Credo che le Ultime lettere dei condannati a morte della Resistenza europea siano state, oltre che una costruzione di straordinario valore storico, una delle grandi buone azioni del Novecento. Per questo suo merito, Giovanni Pirelli resterà imperituro nel ricordo.
Egli ha raccolto, assieme a Piero Malvezzi, le parole dette nell’ora più scura.
La più scura, finora, della storia contemporanea.
E sono tutte belle quelle lettere. Ma qualcuna è più bella delle altre.
Più bella perché più intensamente rivolta a se stesso prima che agli altri.
Si può parlare, dunque, nell’ora oscura.
Ma bisogna farlo con misura, alternando le parole e i silenzi.
E qui sta il nodo: come si potrebbe, come si dovrebbe parlare? Come, nella nuova ora buia che stiamo vivendo?
Leggo un mare di parole – si legge molto perché i social sono un deposito infinito di parole.
Le parole e i pensieri più disparati.
Leggo molto di conti da fare, di colpe da dare, di proposte da lanciare.
Per carità, ogni cosa che viene detta, per il solo fatto di essere detta ha le sue buone ragioni.
E però a me pare che tutte partecipino d’una medesima terribile colpa: sono tantissimo rivolte agli altri, pochissimo rivolte a se stessi.
Anche nelle lettere dei condannati a morte della Resistenza europea molti si rivolgevano appassionatamente agli altri: chi raccomandando la vendetta, chi raccomandando di tenere alta la bandiera, chi domandando implicitamente, talvolta esplicitamente, di seguire il proprio esempio.
Tutte parole grandi, generose.
E tuttavia ancora più grandi e generose io ho sentito le parole pronunciate come esame di coscienza.

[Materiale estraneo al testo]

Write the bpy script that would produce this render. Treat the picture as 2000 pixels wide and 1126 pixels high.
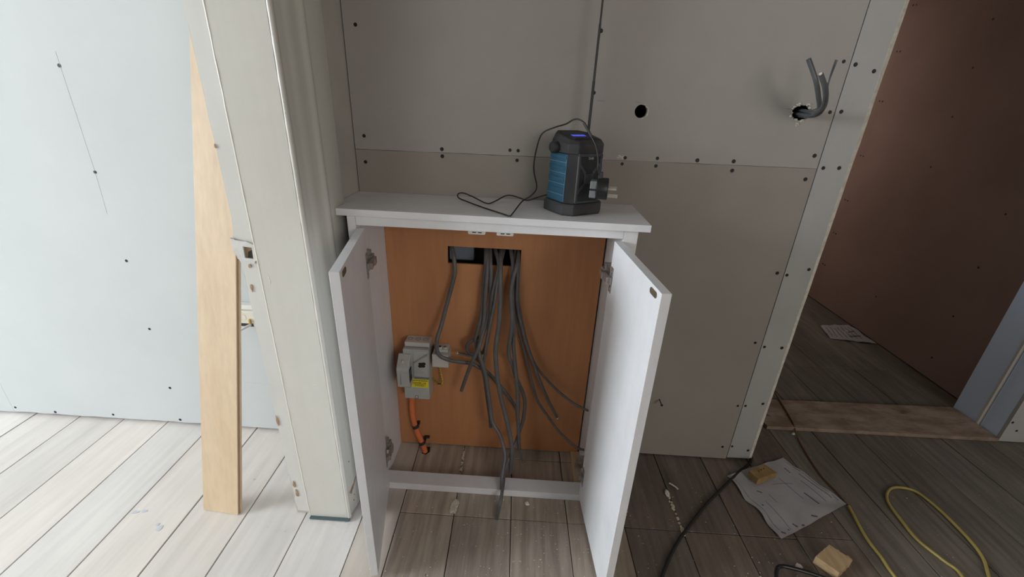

Quelle che chiedevano dubitativamente alla propria anima se fossero stati buoni padri, buoni mariti. Buone madri. Persone buone.
Se fossero stati esseri umani in senso pieno.
Scriveva Louis Jensen, un comunista olandese di 42 anni, fucilato nell’ottobre del 1943: “Miei cari vorrei dirvi ancora tanto, ma purtroppo non ne ho più occasione. Soltanto questo: non sono vissuto invano, la mia vita ha avuto uno scopo e questa convinzione mi dà sollievo nel momento di morire”. E Valerio Bassavano, un genovese di 21 anni, della terza brigata Garibaldi “Liguria”, fucilato il 19 maggio 1944: “Ho voluto seguire la mia idea e adesso mi domando se di fronte a te avevo il diritto di farlo. Perdonami, mammina, se ti cagiono questo grande dolore. Ti avevo pur detto che mi sembrava poco naturale restar vivo solo io fra tanti compagni morti”.
Ecco: nessuno di noi sarà fucilato oggi. E la stragrande maggioranza di noi, la quasi totalità di noi non sta affatto per morire.
E tuttavia viviamo, qui e ora, un tempo buio, che non ci aspettavamo.
Non è un tempo da parole imperiture, scolpite nel tempo. Come quelle di Jensen e di Bassavano.
Ma qualcosa di analogamente significativo, in tono minore, pure sarebbe utile leggerlo in queste giornate.
Senza essere costretti a continui slalom tra proclami, rivendicazioni, denunce, invettive. O tra proposte meravigliosamente articolate.
Non chiedo poi molto. Mi basterebbe leggere, ad esempio, non solo che bisogna farla finita col capitalismo che sta dentro la società, perché ha avvelenato l’ambiente e indebolito le difese dell’esistenza umana; ma anche che bisogna farla finita col capitalismo che sta dentro di noi. Che bisognerebbe farla finita col nostro stile di vita.
Leggere piccole parole così, insomma.